Liberals complain that President Bush's tax cuts targeted at the rich shift too much of the burden onto poor and middle-class families who can ill afford to pay. Conservatives quickly point out that the wealthy pay the lion's share of the taxes, and therefore deserve to benefit from tax cuts.
Both sides are correct. Yes, the rich pay most of the taxes and, yes, tax cuts that benefit them tend to hurt the middle class and poor. But we waste our time arguing about the rich-poor divide when the biggest problem is that corporations are shielded from liability.
Whenever I write about the issue of corporate welfare, people assume that I'm anti-business. I'm not. As a small-business owner myself, I admire people who take risks, invent new products, create jobs and spark the economy.
My problem is not with corporations themselves, but with the political system that tends to ignore the interests of regular folks in favor of corporations. No one likes paying taxes, but most of us realize that it's a necessary evil if we want to live in this great country. Corporations ask for, and receive, tax exemptions that cost all of us.
According to "Unequal Protection" by Thom Hartmann, in 1956, corporations paid 28 percent of the nation's tax revenues.
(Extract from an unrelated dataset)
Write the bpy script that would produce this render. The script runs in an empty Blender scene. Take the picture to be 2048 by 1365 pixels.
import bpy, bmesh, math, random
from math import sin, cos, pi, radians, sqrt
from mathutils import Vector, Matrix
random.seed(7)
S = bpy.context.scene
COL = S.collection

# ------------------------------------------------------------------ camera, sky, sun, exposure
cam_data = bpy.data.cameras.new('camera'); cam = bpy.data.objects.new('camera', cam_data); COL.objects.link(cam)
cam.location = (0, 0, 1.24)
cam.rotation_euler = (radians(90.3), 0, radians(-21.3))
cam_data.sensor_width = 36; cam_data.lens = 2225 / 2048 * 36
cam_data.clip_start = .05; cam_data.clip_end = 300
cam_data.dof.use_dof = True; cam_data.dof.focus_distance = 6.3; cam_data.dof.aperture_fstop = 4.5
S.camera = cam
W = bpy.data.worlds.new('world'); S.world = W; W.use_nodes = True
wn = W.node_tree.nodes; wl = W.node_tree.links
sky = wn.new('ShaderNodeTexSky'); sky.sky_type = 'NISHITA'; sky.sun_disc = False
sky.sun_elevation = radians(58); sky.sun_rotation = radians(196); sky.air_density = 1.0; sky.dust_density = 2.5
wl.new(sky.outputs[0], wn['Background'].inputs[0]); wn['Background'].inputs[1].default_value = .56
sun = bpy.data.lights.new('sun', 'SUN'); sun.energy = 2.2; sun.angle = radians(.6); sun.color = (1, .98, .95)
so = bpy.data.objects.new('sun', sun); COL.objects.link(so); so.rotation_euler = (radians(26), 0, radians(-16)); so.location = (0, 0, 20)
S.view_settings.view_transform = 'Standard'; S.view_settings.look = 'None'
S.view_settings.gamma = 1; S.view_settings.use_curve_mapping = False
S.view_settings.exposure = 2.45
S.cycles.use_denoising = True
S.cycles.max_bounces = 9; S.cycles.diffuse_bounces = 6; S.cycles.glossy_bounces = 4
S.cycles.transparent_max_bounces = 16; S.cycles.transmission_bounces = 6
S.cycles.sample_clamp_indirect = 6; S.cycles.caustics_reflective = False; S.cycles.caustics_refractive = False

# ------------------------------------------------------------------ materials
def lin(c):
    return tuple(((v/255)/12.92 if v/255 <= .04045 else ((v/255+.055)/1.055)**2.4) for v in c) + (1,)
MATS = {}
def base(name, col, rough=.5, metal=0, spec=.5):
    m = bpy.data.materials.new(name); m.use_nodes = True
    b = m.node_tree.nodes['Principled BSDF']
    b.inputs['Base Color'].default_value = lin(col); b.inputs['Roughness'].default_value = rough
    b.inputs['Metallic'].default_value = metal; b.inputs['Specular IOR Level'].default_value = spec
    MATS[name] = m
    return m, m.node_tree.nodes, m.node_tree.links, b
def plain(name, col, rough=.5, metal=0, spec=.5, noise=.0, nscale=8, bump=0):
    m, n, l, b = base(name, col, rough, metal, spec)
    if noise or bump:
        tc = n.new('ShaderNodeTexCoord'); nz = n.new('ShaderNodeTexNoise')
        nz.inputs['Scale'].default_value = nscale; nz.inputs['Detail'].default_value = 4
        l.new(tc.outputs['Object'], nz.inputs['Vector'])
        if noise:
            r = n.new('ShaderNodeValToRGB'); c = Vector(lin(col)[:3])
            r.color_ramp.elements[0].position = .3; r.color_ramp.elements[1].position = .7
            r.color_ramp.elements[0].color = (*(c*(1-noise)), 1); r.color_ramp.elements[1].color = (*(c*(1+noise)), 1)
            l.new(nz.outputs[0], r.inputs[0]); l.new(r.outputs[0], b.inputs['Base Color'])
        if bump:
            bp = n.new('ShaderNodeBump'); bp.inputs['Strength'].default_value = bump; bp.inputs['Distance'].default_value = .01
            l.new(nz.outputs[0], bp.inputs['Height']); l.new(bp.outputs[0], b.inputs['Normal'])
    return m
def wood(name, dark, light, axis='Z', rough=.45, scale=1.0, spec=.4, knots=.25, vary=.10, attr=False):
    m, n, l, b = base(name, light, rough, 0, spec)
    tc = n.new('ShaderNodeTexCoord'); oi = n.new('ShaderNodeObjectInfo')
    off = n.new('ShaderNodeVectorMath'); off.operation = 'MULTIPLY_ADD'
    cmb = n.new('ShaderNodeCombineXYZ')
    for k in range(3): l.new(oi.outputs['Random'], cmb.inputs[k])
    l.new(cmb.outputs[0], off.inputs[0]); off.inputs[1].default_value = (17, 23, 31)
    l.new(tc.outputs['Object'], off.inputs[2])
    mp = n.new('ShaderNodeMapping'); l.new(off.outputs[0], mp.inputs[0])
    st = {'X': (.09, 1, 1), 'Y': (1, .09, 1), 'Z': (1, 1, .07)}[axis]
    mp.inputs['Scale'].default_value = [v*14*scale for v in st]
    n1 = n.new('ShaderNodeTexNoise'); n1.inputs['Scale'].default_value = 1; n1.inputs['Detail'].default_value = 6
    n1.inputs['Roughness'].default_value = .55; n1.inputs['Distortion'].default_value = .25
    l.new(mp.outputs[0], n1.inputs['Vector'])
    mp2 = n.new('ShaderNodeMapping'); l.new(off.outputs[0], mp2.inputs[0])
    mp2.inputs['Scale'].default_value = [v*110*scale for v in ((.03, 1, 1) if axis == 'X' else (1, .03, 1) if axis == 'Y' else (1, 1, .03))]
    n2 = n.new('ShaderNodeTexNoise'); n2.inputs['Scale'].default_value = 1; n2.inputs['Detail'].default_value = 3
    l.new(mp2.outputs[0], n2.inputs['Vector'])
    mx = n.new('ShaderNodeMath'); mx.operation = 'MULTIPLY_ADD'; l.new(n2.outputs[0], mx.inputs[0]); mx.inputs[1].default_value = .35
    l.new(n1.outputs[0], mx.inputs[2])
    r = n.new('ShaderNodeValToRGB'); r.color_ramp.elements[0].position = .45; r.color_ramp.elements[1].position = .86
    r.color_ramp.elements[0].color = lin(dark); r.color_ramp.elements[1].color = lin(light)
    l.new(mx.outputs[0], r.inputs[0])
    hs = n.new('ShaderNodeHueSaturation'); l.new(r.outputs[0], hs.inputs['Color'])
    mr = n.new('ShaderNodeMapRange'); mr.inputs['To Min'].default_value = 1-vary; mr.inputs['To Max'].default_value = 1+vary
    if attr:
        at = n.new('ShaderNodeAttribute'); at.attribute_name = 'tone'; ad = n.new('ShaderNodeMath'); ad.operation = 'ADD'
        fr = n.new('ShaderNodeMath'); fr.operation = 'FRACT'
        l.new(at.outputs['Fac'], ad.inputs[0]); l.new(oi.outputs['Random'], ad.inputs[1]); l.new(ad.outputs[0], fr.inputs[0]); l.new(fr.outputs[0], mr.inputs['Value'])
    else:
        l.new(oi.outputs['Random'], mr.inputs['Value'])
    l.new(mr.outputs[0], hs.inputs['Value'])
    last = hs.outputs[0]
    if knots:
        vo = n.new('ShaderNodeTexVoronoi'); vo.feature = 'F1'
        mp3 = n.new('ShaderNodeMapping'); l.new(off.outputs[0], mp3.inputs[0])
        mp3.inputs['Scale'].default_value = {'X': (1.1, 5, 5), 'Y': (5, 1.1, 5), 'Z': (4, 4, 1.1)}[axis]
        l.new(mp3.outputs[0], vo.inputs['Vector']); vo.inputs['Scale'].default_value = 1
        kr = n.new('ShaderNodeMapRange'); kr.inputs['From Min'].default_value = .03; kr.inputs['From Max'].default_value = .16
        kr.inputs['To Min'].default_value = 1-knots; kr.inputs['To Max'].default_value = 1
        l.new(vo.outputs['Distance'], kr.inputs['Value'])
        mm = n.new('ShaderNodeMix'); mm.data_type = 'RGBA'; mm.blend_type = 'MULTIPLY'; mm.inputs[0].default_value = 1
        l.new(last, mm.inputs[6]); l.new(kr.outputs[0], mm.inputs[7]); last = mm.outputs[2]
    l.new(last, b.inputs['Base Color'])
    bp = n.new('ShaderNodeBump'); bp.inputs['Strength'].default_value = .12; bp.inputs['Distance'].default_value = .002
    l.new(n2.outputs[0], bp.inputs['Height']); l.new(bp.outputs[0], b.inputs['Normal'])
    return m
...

That number is now much smaller. For fiscal year 2004, the IRS reports that corporations paid only 11.4 percent of total taxes collected.
Citizens for Tax Justice recently conducted a study of 275 profitable Fortune 500 companies that reported more than $1.1 trillion in profits to shareholders in their annual reports from 2001 through 2003, yet during that three-year period, 82 of these companies had at least one year during which they paid zero taxes.
The report reads: "In the years they paid no income taxes, these companies earned $102 billion in pretax U.S. profits, but instead of paying $35.6 billion in income taxes as the statutory 35 percent corporate tax rate seems to require, these companies generated so many excess tax breaks that they received outright tax rebate checks from the U.S. treasury totaling $12.6 billion."
Even the companies that do pay taxes receive huge tax breaks.
We're not talking about obscure, barely solvent corporations that are languishing on the fringes. Citizens for Tax Justice reports that the top 10 recipients of corporate tax breaks from 2001 to 2003 were General Motors, SBC Communications, Citigroup, IBM, Microsoft, AT&T, ExxonMobil, Verizon, JPMorgan Chase and Pfizer.
When these corporate giants are exempted from taxation, we have to pick up the slack. We may not pay today, but since the government borrows money to make up the budget shortfall, we, our children and our grandchildren will shoulder this burden tomorrow.
In the era of globalization, I'm aware that we have to offer tax incentives to keep our corporations from fleeing to more tax-friendly environments, but at some point we have to question whether we're actually reaping a benefit from all the tax abatement.
Corporations are still relocating overseas, outsourcing, closing domestic facilities, laying off thousands and still asking for even more protection from taxation.
Instead of haggling over rich- and-poor distinctions, citizens should demand that our elected officials include corporations in the tax burden. It's not fair to force working families to carry the full load.